My husband has been giving me a hard time about the number of tomatoes and broccoli I started. He's right, but a lot of the seeds were ancient and I wanted to make sure there were at least 2 of each variety. But unless I want on a garden made up entirely of tomatoes and broccoli, a lot of them will have to be re-homed.

Tomorrow my partner is installing a dishwasher. In the 17 years we've been married we've never had a dishwasher, except for a small on-the-counter one which lasted just over a year. I'm so excited!

I wanted to mention. This year has been the year of the clover. Clover is carpeting the ground and blossoming everywhere with their pretty pink or white pompom flowers. The last time this happened I had an epic gardening year, tomatoes and peppers abounded and eggplant plants grew 5 feet tall. I am very hopeful.

10 comments:

Margaret said...

Wow, you are really going full steam ahead!! Clover is a legume, so with it's nitrogen fixing ability, I think you are quite right to feel optimistic about your harvests this year!

And congrats on the dishwasher - once you have one, you'll wonder how you got on without it for all those years :)

Phuong said...

Hi Margaret,
I'm so excited about this year. We got a pressure canner so I'm hoping to put up a lot of green beans and tomatoes. Plus we have huge plans for salsa.

How are your seedlings doing? I know you're in the midst of a cold spell, hopefully the temperatures will start heading upwards soon.

Jennifer said...

Wow, so many tomatoes!!! And what a brilliant idea about making plant labels out of old yogurt lids. I've never grown sweet potatoes but I'm going to try them this year (I think).

Phuong said...

Hi Jennifer,
I really went overboard with the tomato plants this year, friends and acquaintances will be forced to benefit. And definitely try growing sweet potatoes, they're just so easy and you should have the heat they require. My sister actually in-law lives in Boise and last year was her first year growing them.

norma chang said...

Great that you need not worry about wildlife chomping on your veggies. Wishing you a bountiful garden year.

Phuong said...

Hi Norma,
It's awful when animals destroy plants. Was it last year that you had terrible trouble with a woodchuck and rabbit eating all your seedlings?

At our old garden birds destroyed half of my tomato seedlings a couple years in a row, so I got into the habit of starting at least twice as many seedlings than I needed. It's been very hard for me to break that habit.

David Velten said...

You have definitely been busy. It's a lot of work potting up that many seedlings. Some of my tomatoes are getting ready for bigger accommodations but the peppers are still small. I will have to steal your idea of using yogurt lids for markers. I saved some cups for planting but the lids were just going into the recycle bin.

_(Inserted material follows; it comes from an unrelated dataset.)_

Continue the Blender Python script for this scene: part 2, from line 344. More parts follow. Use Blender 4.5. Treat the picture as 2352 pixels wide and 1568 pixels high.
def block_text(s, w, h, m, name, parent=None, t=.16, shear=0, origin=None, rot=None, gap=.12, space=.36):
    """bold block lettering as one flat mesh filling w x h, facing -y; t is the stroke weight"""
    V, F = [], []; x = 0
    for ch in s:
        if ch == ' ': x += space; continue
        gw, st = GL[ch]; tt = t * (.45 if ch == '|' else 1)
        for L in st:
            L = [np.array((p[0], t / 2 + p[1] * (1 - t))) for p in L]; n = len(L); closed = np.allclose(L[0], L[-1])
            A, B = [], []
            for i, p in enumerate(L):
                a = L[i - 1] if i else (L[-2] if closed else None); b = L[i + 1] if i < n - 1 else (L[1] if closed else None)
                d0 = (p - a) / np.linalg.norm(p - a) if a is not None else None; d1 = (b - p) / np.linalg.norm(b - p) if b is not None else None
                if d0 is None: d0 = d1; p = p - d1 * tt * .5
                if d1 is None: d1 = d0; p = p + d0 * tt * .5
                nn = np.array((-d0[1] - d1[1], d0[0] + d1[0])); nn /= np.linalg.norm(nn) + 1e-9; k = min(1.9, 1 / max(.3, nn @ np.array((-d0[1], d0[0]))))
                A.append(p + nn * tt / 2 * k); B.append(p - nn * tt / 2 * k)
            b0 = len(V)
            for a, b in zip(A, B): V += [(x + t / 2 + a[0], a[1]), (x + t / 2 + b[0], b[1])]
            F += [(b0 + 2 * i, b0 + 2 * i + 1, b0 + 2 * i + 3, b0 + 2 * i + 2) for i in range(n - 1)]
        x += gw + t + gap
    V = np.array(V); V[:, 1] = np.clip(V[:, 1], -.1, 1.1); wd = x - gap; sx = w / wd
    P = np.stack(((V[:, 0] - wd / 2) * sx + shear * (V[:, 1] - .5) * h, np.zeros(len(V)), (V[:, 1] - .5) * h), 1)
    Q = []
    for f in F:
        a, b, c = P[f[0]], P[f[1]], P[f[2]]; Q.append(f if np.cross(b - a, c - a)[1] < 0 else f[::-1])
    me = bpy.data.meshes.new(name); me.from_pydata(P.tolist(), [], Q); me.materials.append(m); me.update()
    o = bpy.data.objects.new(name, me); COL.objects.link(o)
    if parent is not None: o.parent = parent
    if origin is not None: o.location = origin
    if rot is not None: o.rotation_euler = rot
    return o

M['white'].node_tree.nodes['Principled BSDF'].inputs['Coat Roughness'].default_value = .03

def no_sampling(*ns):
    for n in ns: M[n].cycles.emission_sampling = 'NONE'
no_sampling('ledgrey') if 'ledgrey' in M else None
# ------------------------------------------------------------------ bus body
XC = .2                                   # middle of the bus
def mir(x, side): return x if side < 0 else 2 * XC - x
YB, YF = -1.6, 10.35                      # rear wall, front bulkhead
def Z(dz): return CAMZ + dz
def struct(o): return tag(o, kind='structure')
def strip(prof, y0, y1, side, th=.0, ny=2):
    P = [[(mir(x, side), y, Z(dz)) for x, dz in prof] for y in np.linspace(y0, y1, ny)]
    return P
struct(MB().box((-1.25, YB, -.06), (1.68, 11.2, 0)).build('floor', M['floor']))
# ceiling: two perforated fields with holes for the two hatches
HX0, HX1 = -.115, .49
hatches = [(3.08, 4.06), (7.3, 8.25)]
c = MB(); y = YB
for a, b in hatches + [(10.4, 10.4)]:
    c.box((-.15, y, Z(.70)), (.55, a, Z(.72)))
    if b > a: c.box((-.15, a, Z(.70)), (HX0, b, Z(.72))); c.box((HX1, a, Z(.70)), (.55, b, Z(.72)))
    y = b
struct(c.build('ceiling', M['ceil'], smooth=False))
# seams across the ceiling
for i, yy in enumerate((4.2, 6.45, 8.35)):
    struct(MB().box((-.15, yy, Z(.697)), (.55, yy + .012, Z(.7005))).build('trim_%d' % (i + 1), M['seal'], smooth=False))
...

Dave @ OurHappyAcres said...

I can't say you have too many tomatoes and peppers, since I have quite a few myself! It is still soggy here too but I am hoping to get some planting done in the next few days. I am thinking of setting out a couple of early tomato plants (Sun Gold, Supersweet 100). I am hoping we all have an epic gardeing year!

Phuong said...

Hi David,
I got rid of a bunch of yogurt lids, too, before I realized they could easily be used as markers. Re-potting plants is such a chore but they really respond to it.

Phuong said...

Hi Dave,
I'm going to try to get all the plants in the garden in the next couple of days as well. And I started a couple Sun Gold plants after you mentioned them on your blog. I have high hopes for this year's gardening!